By November 18, 2007January 24th, 2018Presentation: Academic, Presentations, Vita

My paper on Woodbridge’s reading of Aristotle entitled “The Natural History of the Soul” has been accepted for the 2008 meeting of the Society for the Advancement of American Philosophy. The paper is part of a panel with Daniel Brunson, a graduate student here at Penn State and Rose Cherubin of George Mason University. The panel is entitled American Philosophy and the Legacies of Greek Thinking. The panel abstract is below:

Greek thinking has historically been engaged by American philosophers in at least three (not always mutually exclusive) ways. Roughly speaking, the first involves the discussion and interpretation of specific Greek texts. The second involves the development, often in new contexts, of ideas inspired by or rooted in Greek ideas, but not necessarily identical to them. The third way is the apparently independent development of ideas and ways of thinking that parallel those found in Greek thought, where there is no evidence of direct influence. The papers in this panel illustrates all three modes by which Greek thinking has been engaged by American philosophers.

The first paper, entitled The Natural History of the Soul, takes up the first and second modes by focusing on a set of lectures Fredrick Woodbridge gave in 1930 on Aristotle’s De Anima in which he reads Aristotle as concerned primarily with the being and meaning of nature. The paper is divided into three sections. The first considers Woodbridge’s innovative account of Aristotle’s method, which is guided by Aristotle’s own theoretical practice of attempting to put the natural phenomena he encounters into words. This methodological commitment to the articulation of things suggests the importance of Aristotle’s own ontological orientation toward language, which is the focus of the second section of the paper. Finally, drawing on Woodbridge’s account of how, for Aristotle, it is natural for things to go into language the paper will conclude with a discussion of Aristotle’s understanding of the intelligibility of things that links Aristotle’s naturalism to both Woodbridge’s conception of cooperation and Dewey’s understanding of transaction.

Illustrating the first and third modes, Peirce’s Account of Pythagoras explores the speculative biography of Pythagoras written by Peirce on multiple occasions. Primarily, Peirce offers it as a methodological example of abduction based upon meager evidence, and which offers few predictions regarding possible future experience. Peirce considers his method both distinctive and superior to others because it demands an explanation of all the evidence, even, or especially, known falsehoods. That is, one should explain why a false testimony would be asserted as true, and why in one way rather than another. More broadly, Peirce implicitly argues that we should engage with the ancients seriously, rather than assigning them to the “infancy” of thought. In fact, Peirce’s account concludes with an intriguing hypothesis as to the secret behind Pythagorean “mysticism,” based largely on a supposition regarding Pythagoras’ travels outside the Greek world.
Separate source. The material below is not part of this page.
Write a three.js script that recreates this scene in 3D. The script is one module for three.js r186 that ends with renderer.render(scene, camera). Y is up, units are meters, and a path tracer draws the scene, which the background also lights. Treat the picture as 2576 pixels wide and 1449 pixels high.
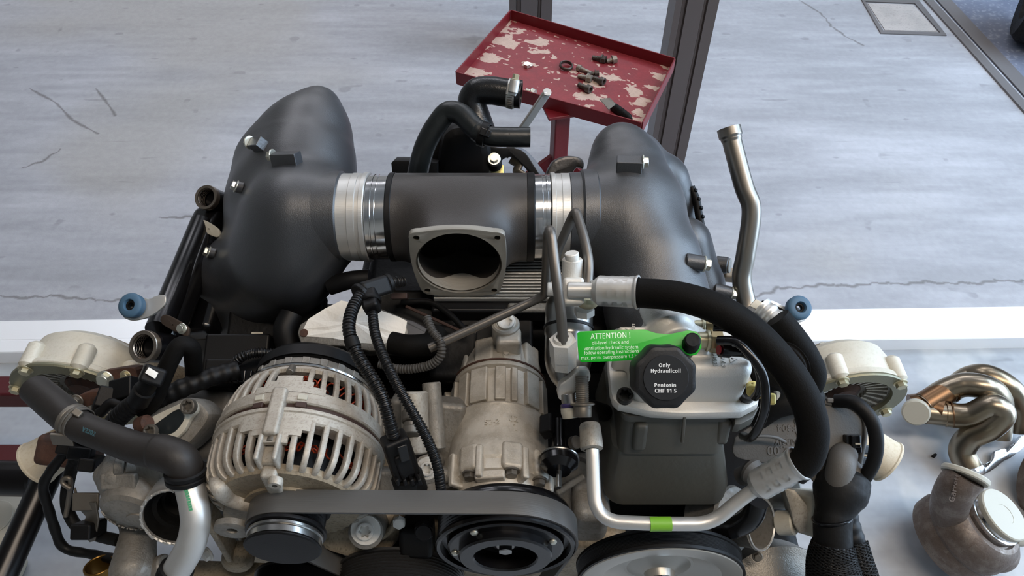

The final paper of the panel, Inquiry, Truth, and Normativity in Parmenides and Peirce, addresses the second and third modes of the American engagement with Greek thinking by drawing Peirce’s conception of philosophical inquiry into dialogue with that of Parmenides. In his search for alternatives to aspects of modern philosophy he found to be misguided, Peirce often independently took up Greek notions also used by Parmenides. The thematic study of inquiry was central to Peirce’s conception of philosophy. In this his closest philosophical precursor was Parmenides. Both investigated what it is that inquiry might enjoin and require, and what its success might consist in and imply. Both also explored the normative or evaluative dimensions of the search for truth. This paper looks at these two areas of common interest. The paper examines the convergences and divergences between Peirce and Parmenides on the theme of inquiry, with the aim that the reflection of each on the other might illuminate both and further our understanding of the questions they addressed.